The National Minimum Wage is a statutory entitlement and has a legislative basis. The Low Pay Commission annually assesses the appropriate level of the National Minimum Wage. The current national minimum hourly rate of pay, since 1 January 2021, is €10.20 per hour, as set out in the National Minimum Wage Order (No. 2) 2020.

The suggested Living Wage at €12.30 per hour based on the Civil Service 37 hour standard net working week equates to an annual salary of €23,747.

Detailed data on civil service staff indicates that only some 0.2% of staff (FTE) in the civil service are on salary points less than €23,747. Further to this, all civil servants are paid at rates above the minimum wage of €10.20 per hour.

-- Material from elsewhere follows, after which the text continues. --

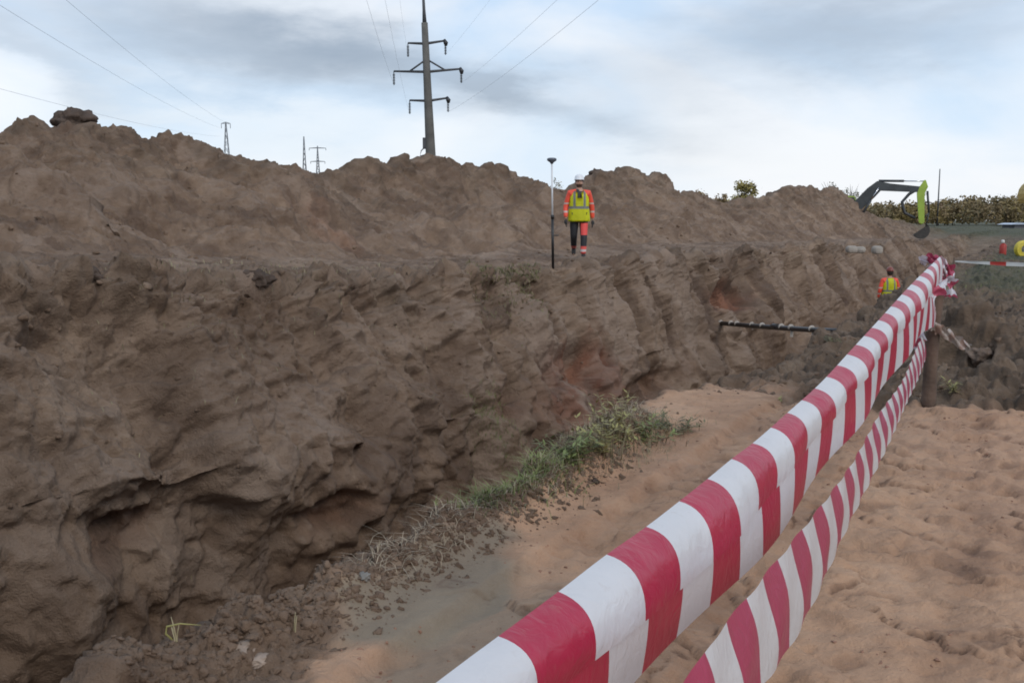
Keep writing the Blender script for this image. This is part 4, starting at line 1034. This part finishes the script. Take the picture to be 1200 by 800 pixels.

Those currently on an annual salary of less than €23,747 may be receiving remuneration in excess of the suggested living wage through additional premium payments in respect of shift or atypical working hours or are on salary scales that progress to the suggested living wage and above through incremental progression.

Building Momentum - A New Public Service Agreement 2021-2022 provides for a general round increase in annualised basic salary for all public servants of 1% or €500 (whichever is greater) on both 1 October 2021 and 2022, as well as the equivalent of a 1% increase in annualised basic salaries to be used as a Sectoral Bargaining Fund (in accordance with Chapter 2 of the Agreement) on 1 February 2022. The Agreement is heavily weighted towards those at lower incomes with headline increases of approximately 5% for the lowest paid public servants. These groups will also benefit more from other measures in the Agreement including the overtime rates and premia payment adjustments. By the end of the Agreement, the annualised pay increases will almost eliminate the cohort of civil servants earning less than the suggested living wage.

More broadly, the Low Pay Commission has, on request of the Government, formally begun work on examining how Ireland could move towards a Living Wage. The study will examine the design of a living wage in an Irish context and consider the policy, social and economic implications. It is expected that the report will be completed in the second half of 2021.